Your prepared talk is only one of four things that will happen in your allotted time. The other three things are introductions/setup, questions during the talk, and questions after the talk. When you first take the stage, any introduction and preparation of slides must be considered in your timing. If you are in academia, your talk may be frequently interrupted with clarifying questions or interjections from the crowd. Such questions may be held until the end of the talk for certain kinds of talks. And then, at the end, there will be audience questions about the topic and talk.

If you use all your time on your talk and get no useful questions, your talk has been a failure.
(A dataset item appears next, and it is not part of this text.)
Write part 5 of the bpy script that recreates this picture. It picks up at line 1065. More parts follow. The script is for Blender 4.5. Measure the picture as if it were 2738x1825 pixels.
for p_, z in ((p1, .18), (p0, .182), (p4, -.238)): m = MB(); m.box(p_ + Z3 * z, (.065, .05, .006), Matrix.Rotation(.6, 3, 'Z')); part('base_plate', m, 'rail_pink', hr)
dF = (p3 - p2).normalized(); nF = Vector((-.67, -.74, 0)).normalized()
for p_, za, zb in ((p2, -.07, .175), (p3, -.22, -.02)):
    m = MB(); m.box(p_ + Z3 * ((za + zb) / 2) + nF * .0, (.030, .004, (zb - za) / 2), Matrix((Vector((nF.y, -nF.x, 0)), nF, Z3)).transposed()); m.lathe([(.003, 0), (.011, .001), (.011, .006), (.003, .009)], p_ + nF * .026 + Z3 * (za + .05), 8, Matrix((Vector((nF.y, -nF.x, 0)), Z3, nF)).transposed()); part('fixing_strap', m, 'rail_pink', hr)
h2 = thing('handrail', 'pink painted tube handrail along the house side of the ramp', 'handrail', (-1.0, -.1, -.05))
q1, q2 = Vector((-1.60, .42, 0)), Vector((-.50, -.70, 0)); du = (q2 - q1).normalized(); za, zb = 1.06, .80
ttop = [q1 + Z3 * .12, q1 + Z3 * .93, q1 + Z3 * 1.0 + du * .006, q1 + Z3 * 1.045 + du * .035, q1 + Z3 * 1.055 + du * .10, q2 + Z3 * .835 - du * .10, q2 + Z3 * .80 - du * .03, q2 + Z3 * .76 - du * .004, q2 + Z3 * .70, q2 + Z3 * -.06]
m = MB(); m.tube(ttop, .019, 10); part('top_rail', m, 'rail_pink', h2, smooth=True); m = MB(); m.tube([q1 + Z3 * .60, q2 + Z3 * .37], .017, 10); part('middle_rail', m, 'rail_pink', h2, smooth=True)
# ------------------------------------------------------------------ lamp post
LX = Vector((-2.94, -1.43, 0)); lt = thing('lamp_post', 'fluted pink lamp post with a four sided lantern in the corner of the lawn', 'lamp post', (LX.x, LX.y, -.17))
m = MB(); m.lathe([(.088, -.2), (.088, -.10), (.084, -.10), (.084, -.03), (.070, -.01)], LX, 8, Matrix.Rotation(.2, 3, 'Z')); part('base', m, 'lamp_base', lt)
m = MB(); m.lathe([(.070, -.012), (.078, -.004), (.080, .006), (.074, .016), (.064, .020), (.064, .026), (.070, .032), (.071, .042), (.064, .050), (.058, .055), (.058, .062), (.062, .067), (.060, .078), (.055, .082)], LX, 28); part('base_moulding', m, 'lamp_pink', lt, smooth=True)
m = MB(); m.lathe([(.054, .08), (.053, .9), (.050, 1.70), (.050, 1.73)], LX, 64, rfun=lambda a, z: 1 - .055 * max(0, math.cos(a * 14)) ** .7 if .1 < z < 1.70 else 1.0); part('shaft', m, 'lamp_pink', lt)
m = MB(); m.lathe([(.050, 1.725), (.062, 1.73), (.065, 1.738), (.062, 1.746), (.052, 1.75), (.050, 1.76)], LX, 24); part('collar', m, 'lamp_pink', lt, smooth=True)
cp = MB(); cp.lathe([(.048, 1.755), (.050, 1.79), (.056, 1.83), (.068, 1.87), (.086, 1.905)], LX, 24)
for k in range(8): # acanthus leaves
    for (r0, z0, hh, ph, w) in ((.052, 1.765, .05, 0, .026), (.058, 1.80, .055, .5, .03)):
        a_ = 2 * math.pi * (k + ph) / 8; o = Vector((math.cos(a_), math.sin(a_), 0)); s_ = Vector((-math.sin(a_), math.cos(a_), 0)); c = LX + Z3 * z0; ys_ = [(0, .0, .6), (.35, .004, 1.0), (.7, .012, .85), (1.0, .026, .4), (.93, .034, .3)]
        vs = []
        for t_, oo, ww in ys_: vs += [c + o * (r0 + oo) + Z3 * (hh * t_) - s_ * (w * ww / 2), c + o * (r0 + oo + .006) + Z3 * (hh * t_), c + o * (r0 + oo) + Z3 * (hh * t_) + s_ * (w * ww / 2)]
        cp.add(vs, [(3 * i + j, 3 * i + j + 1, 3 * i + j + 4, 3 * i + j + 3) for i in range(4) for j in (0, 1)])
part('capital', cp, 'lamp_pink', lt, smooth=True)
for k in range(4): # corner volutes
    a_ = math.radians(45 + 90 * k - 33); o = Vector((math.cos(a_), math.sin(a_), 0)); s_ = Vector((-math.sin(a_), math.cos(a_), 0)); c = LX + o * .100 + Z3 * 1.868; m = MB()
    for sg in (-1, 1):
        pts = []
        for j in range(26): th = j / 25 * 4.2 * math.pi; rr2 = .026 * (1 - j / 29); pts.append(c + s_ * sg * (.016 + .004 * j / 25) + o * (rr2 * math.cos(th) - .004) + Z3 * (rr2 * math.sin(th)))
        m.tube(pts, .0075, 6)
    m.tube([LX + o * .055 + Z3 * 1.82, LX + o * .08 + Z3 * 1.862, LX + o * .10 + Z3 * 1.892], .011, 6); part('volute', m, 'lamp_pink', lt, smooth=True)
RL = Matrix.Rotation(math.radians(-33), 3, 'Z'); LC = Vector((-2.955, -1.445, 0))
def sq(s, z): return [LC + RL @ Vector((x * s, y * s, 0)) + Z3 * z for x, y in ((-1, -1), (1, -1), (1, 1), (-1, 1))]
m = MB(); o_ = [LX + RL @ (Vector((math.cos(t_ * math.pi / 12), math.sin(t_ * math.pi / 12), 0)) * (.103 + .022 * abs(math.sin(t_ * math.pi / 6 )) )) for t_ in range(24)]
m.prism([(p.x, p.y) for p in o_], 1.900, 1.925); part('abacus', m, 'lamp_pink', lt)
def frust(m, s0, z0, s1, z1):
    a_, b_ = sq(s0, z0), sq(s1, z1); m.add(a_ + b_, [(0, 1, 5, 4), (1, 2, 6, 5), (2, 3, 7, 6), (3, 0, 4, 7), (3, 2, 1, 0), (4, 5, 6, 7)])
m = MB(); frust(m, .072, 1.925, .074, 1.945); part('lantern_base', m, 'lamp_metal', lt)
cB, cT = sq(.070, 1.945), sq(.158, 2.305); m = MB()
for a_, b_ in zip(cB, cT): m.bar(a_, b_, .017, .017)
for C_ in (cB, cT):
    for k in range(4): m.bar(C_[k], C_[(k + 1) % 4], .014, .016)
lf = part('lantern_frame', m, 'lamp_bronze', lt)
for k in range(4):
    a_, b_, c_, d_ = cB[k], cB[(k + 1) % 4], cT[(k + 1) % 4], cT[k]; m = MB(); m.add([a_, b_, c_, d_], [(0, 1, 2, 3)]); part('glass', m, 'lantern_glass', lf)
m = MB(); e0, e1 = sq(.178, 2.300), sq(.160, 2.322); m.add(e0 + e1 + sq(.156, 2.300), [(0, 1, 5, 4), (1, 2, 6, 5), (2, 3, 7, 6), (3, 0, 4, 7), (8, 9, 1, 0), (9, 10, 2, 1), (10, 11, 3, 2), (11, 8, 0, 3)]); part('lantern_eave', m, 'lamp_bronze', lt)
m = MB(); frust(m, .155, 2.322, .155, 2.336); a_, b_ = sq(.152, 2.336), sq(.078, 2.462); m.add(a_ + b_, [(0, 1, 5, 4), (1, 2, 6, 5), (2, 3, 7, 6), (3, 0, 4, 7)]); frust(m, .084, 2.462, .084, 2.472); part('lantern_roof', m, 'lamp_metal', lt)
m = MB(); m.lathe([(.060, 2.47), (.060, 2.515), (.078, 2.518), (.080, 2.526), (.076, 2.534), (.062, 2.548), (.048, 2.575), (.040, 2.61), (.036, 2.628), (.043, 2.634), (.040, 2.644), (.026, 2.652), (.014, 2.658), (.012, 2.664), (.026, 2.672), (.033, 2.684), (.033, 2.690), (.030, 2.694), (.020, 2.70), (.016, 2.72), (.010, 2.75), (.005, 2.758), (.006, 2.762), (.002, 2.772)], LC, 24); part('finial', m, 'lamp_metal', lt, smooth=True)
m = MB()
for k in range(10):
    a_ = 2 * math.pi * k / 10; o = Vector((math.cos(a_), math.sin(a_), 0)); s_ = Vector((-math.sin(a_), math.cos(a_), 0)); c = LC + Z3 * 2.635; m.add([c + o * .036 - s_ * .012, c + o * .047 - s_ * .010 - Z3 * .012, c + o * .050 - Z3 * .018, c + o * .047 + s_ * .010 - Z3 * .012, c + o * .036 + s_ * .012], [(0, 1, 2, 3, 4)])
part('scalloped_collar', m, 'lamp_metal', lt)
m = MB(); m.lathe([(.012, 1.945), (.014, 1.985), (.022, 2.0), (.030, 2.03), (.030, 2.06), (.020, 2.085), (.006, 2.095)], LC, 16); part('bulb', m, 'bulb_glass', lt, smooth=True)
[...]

Questions can alert you to holes in your current research. Questions can illustrate future avenues of fruitful research. A lack of questions signifies that you either did not interest the audience or you did not leave enough time for questions.

So how much talk should you plan for? Let’s assume you are giving a 22 minute academic presentation. Leave about 5 minutes at the end for questions. Assume 1 minute setup and 3 minutes of interruptions during the talk. That leaves 13 minutes. Plan a talk that you can comfortably give in 13 minutes. Without being rushed. That’s not a long time. You won’t be showing all the details of your research. But at a conference where attendees can hear 20 talks a day, they won’t remember all the details anyway. Your goal is to present motivation, basic approach, and interesting results in order to get other people interested in your research.

If no one interrupts you (saving three minutes), have some backup material on the next most interesting aspect of your work to show.

If no one asks questions, start the Q&A session by asking for advice on a specific aspect of the research. Don’t just let the five minute Q&A time wither unused. If you get too many questions and are out of time, offer to take more questions offline after the presentation.

For a talk that won’t be interrupted (questions at the end, if at all, like a TED talk), here is the timing suggestion from the TED book: “Your finish line is your time times 0.9. Write and rehearse a talk that is nine-tenths the time you were given: 1 hour = 54 minutes, 10 minutes = 9, 18 minutes = 16:12. Then get on stage and ignore the clock. You’ll have breathing room to pace yourself, to pause, to screw up a little, to milk the audience’s response. Plus your writing will be tighter and you’ll stand out from the other speakers who are dancing to the rhythms of the same time limit.”

Presentation Week 2016

I’m going to start a yearly tradition. For one week in October/November, I will create a week’s worth of posts about giving presentations. I am constantly striving to improve my own presentation ability, and I think a lot of researchers need help to present their research effectively. Presentation Week will occur in advance of the INFORMS annual meeting in early/mid November, which is my main academic conference. Posts will be archived here.

Here are the posts for this year:
Monday: Planning the Length of Your Talk
Tuesday: Memorize your talk?
Wednesday: Slide Do’s and Don’ts (probably a post I’ll re-visit each year)
Thursday: Handling Questions Gracefully
Friday: Focus on What You Want the Audience to Remember

Much of the material I use comes from two books I read this year: TED Talks and Presentation in Action.